» What is needed:
Beginning with the first line, set down every line through the one containing "M['lip'] = simple('lips', (.42, .16, .13), .5)", exactly as it appears, but not the pictures.

-*-*-

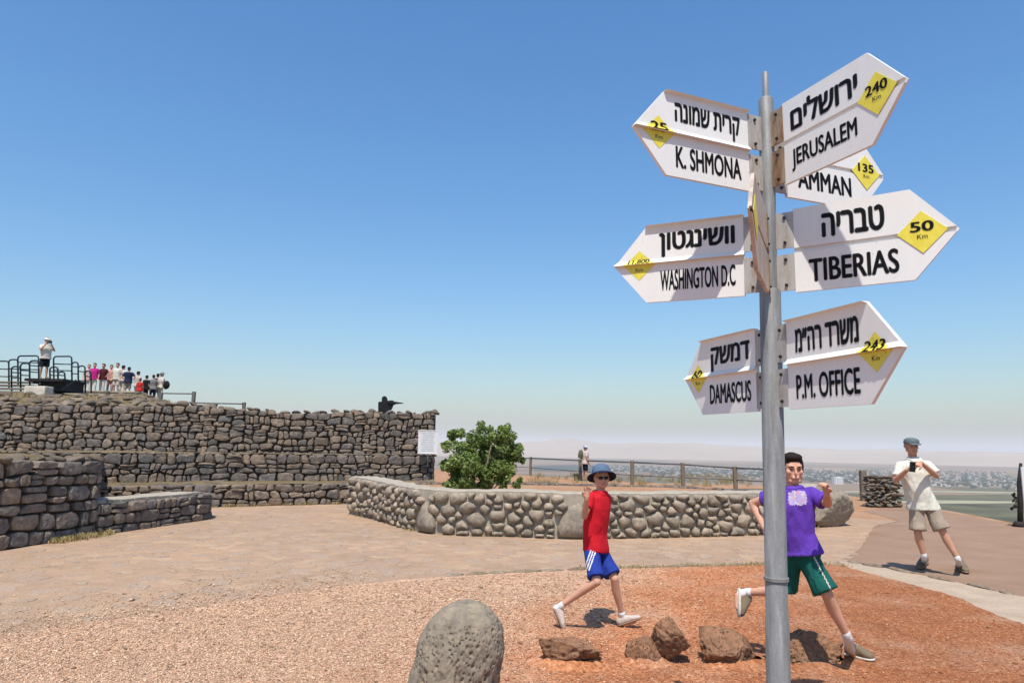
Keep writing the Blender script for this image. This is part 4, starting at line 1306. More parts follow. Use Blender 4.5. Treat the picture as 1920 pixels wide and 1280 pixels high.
M['phone'] = simple('black_plastic', (.01, .01, .011), .25)
M['lens'] = simple('dark_lens', (.008, .007, .007), .15)
M['eye'] = simple('dark_eye', (.035, .022, .016), .25)
M['lip'] = simple('lips', (.42, .16, .13), .5)

def hand(B, wrist, d, nrm, curl, k, thumb=1, spread=.10, curls=None):
    """five-fingered hand: d along the palm, nrm out of the palm, thumb = +1/-1 side"""
    d = d.normalized(); nrm = (nrm - d*nrm.dot(d)).normalized(); ac = d.cross(nrm)
    B.ell(wrist + d*.045*k, (.050*k, .038*k, .016*k), (d, ac, nrm), 12, 7)
    B.limb([wrist - d*.01*k, wrist + d*.03*k], [.024*k, .024*k])
    for i, (o_, ln) in enumerate(zip((-.030, -.0105, .0095, .029), (.066, .078, .074, .058))):
        sgn = -thumb
        base = wrist + d*(.084 - abs(i-1.3)*.004)*k + ac*(o_*k*sgn*-1 if thumb > 0 else o_*k*sgn*-1)
        ang = 0; p = base; pts = [base - d*.02*k, base]; rr = [.0095*k, .0095*k]
        fan = (i-1.5)*spread*(1 if thumb > 0 else -1)
        for q, seg in enumerate((.46, .30, .24)):
            ang += (curls[i] if curls else curl)*(1.0 if q else .8)
            dd = (d*math.cos(ang) + nrm*math.sin(ang) + ac*fan*math.cos(ang)).normalized()
            p = p + dd*ln*seg*k; pts.append(p); rr.append((.0090-.0008*q)*k)
        B.limb(pts, rr)
    tb = wrist + d*.022*k - ac*(.026*k*thumb)
    t1 = tb + (d*.6 - ac*thumb*.75 + nrm*.25).normalized()*.036*k
    t2 = t1 + (d*.85 - ac*thumb*.25 + nrm*(.2+curl*.6)).normalized()*.030*k
    t3 = t2 + (d*.85 + ac*thumb*.05 + nrm*(.2+curl*.7)).normalized()*.022*k
    B.limb([tb, t1, t2, t3], [.013*k, .0115*k, .0105*k, .009*k])
def head(B, C, fx, fy, fz, k):
    P = lambda x, y, z: C + fx*x*k + fy*y*k + fz*z*k
    ax = (fx, fy, fz)
    B.ell(P(0, -.012, .030), (.077*k, .098*k, .086*k), ax, 18, 12)
    B.ell(P(0, .020, -.040), (.064*k, .068*k, .070*k), ax, 16, 10)
    B.ell(P(0, .066, -.094), (.026*k, .022*k, .020*k), ax)
    B.limb([P(-.036, .074, .026), P(.036, .074, .026)], [.015*k, .015*k])
    for sx in (-1, 1):
        B.ell(P(.040*sx, .060, -.018), (.026*k, .026*k, .024*k), ax)
        B.ell(P(.078*sx, -.008, -.004), (.011*k, .022*k, .033*k), ax, 10, 8)
        B.limb([P(.058*sx, .0, -.055), P(.03*sx, .055, -.088)], [.022*k, .018*k])
    B.limb([P(0, .088, .012), P(0, .100, -.012), P(0, .106, -.026)], [.008*k, .009*k, .0115*k])
    B.limb([P(-.016, .086, -.062), P(.016, .088, -.062)], [.0115*k, .0115*k])
def face(body, C, fx, fy, fz, k, par, brows='hair', eyes=True):
    P = lambda x, y, z: C + fx*x*k + fy*y*k + fz*z*k
    ax = (fx, fy, fz)
    for sx in (-1, 1):
        if eyes:
            b = Blob(); b.ell(P(.031*sx, .0845, .004), (.0105*k, .005*k, .0048*k), ax, 10, 6); b.mb.build('eye', M['eye'], par, True)
        if brows:
            b = Blob(); b.limb([P(.015*sx, .094, .022), P(.032*sx, .091, .027), P(.047*sx, .078, .020)], [.0035*k, .004*k, .003*k]); b.mb.build('eyebrow', M[brows], par, True)
    b = Blob(); b.limb([P(-.020, .0965, -.062), P(0, .0995, -.061), P(.020, .0965, -.062)], [.003*k, .0048*k, .003*k]); b.mb.build('mouth', M['lip'], par, True)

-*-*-

» Correct output:
Keep writing the Blender script for this image. This is part 4, starting at line 1306. More parts follow. Use Blender 4.5. Treat the picture as 1920 pixels wide and 1280 pixels high.
M['phone'] = simple('black_plastic', (.01, .01, .011), .25)
M['lens'] = simple('dark_lens', (.008, .007, .007), .15)
M['eye'] = simple('dark_eye', (.035, .022, .016), .25)
M['lip'] = simple('lips', (.42, .16, .13), .5)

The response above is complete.